Mi hermana, mis hermanos en general, saben mucho más de comunicación en papel que yo: son mayores que yo y también son, o alguna vez fueron, inmigrantes. De ellos también tengo cartas dentro de mi caja. Ellos también escribieron a casa, desde la distancia y la soledad, cuando las cartas tardaban hasta dos meses en llegar y las llamadas internacionales estaban fuera del presupuesto. Tal vez es por ellos que cargo una sensibilidad vicaria hacia la comunicación old school, lo cual no riñe en absoluto con mi, con nuestra gratitud por tener hoy a la mano Skype y WhatsApp y lo que sea (a Snapchat no llego, demasiado juvenil para mí; pero otro de mis hermanos lo goza).
Agreguemos los libros a la discusión y digamos que lo impreso y lo digital no son lo mismo. Para no hablar con vaguedades: lo impreso y lo digital difieren en sus procesos de creación y en sus efectos sobre quienes se comunican a través de ellos. Por ejemplo, la lectura en papel involucra considerablemente al tacto; las manos participan en esa experiencia. Aun más, leer este artículo en una pantalla provocaría un movimiento ocular distinto que leerlo impreso. Convertido en hábito, este movimiento ocular podría impactar, a largo plazo, el funcionamiento del cerebro (¿usted es de quienes cree que un lado del cerebro sirve para la lógica y el otro lado para la creatividad? Porque eso no es cierto y le han mentido descaradamente, pero, si lo cree, probablemente usted y yo tenemos nociones muy distintas de lo que significa “funcionamiento del cerebro”).

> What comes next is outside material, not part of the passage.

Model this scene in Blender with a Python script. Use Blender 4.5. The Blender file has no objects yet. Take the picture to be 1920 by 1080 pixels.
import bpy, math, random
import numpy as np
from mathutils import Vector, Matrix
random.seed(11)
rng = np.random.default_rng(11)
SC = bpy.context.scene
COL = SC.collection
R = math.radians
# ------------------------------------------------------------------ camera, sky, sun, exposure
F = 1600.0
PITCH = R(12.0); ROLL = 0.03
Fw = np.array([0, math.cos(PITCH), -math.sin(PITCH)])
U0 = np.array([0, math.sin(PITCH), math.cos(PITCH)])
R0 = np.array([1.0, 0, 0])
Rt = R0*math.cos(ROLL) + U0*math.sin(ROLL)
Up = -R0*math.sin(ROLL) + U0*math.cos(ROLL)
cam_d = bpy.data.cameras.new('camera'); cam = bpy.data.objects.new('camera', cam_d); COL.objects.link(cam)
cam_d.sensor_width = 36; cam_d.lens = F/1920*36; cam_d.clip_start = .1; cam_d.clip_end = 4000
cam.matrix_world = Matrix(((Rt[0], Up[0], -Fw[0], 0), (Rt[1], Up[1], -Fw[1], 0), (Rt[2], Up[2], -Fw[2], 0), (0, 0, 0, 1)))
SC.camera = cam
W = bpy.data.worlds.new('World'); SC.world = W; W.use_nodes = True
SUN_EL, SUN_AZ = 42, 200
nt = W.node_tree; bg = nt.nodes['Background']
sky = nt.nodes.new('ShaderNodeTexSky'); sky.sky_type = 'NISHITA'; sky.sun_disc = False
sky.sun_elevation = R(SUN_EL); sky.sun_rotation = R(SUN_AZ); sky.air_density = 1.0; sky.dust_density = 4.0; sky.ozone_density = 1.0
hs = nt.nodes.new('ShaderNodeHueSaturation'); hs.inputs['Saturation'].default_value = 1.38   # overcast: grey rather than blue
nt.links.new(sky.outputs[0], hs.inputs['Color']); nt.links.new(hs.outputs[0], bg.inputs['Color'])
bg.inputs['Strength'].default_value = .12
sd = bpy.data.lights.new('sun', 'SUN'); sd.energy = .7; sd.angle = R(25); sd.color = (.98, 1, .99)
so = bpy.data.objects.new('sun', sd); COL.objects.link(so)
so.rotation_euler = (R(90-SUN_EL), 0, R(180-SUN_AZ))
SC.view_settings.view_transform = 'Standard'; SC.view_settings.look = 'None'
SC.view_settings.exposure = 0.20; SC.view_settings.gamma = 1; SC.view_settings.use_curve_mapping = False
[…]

Si este artículo estuviera en internet, usted podría poner en pausa su lectura y dar click en los hiperenlaces que aportan a lo que digo, como “e-reading is not reading” de Andrew Piper; “Learning Directly From Screen? Oh-No, I Must Print It!”, de Ackerman y Goldsmith; o, en la misma línea pero relacionado más a la escritura que a la lectura, “The pen is mightier than the keyboard” de Mueller y Oppenheimer. De esos artículos saltaría a otros, y quizás terminaría en sus redes sociales compartiendo lo que acaba de aprender. Además, tal vez dejaría este artículo a medias, porque ya sabe suficiente y la lectura digital también hace mella en los procesos atencionales. Por suerte este artículo está por terminar y podrá ir a googlear en paz.
No hago énfasis en que papel y pantalla no son lo mismo para establecer jerarquías o perpetuar la batalla entre ambos. Soy una anciana pero no le grito a las nubes. Resulta tentador preguntarse cuál de los dos medios “es mejor”, sobre todo cuando se está en un medio digital que se nutre de clicks, pero esa es una pregunta ociosa. La respuesta la brinda el propósito de la comunicación y el contexto en el que ésta se desarrolla. Agradezco la convivencia de lo impreso y lo digital. Aprecio la rapidez cuando, por ejemplo, tiembla en mi país y en Twitter se reporta en tiempo real, y puedo atinarle a la magnitud y la intensidad según el número de tweets, caracteres por tweet y signos de exclamación en él. Por otro lado, aprecio el afecto que desborda una postal cuando cae por el buzón. Y está el intermedio, compartido entre personas con quienes intercambio cartas que lleva una hora escribir y tres segundos recibir. Es hermoso.
Mi amigo imaginario y yo seguimos recibiendo mensajes amistosos, ahora casi todos en línea. Con la adultez, con las mudanzas y con los avances tecnológicos, expandimos nuestras amistades y las maneras de comunicarnos con ellas. Mi amigo imaginario también es más digital que impreso estos días, y su existencia es más satisfactoria por ello. Pero no se le olvida, a mí tampoco, que comenzamos la historia en papel.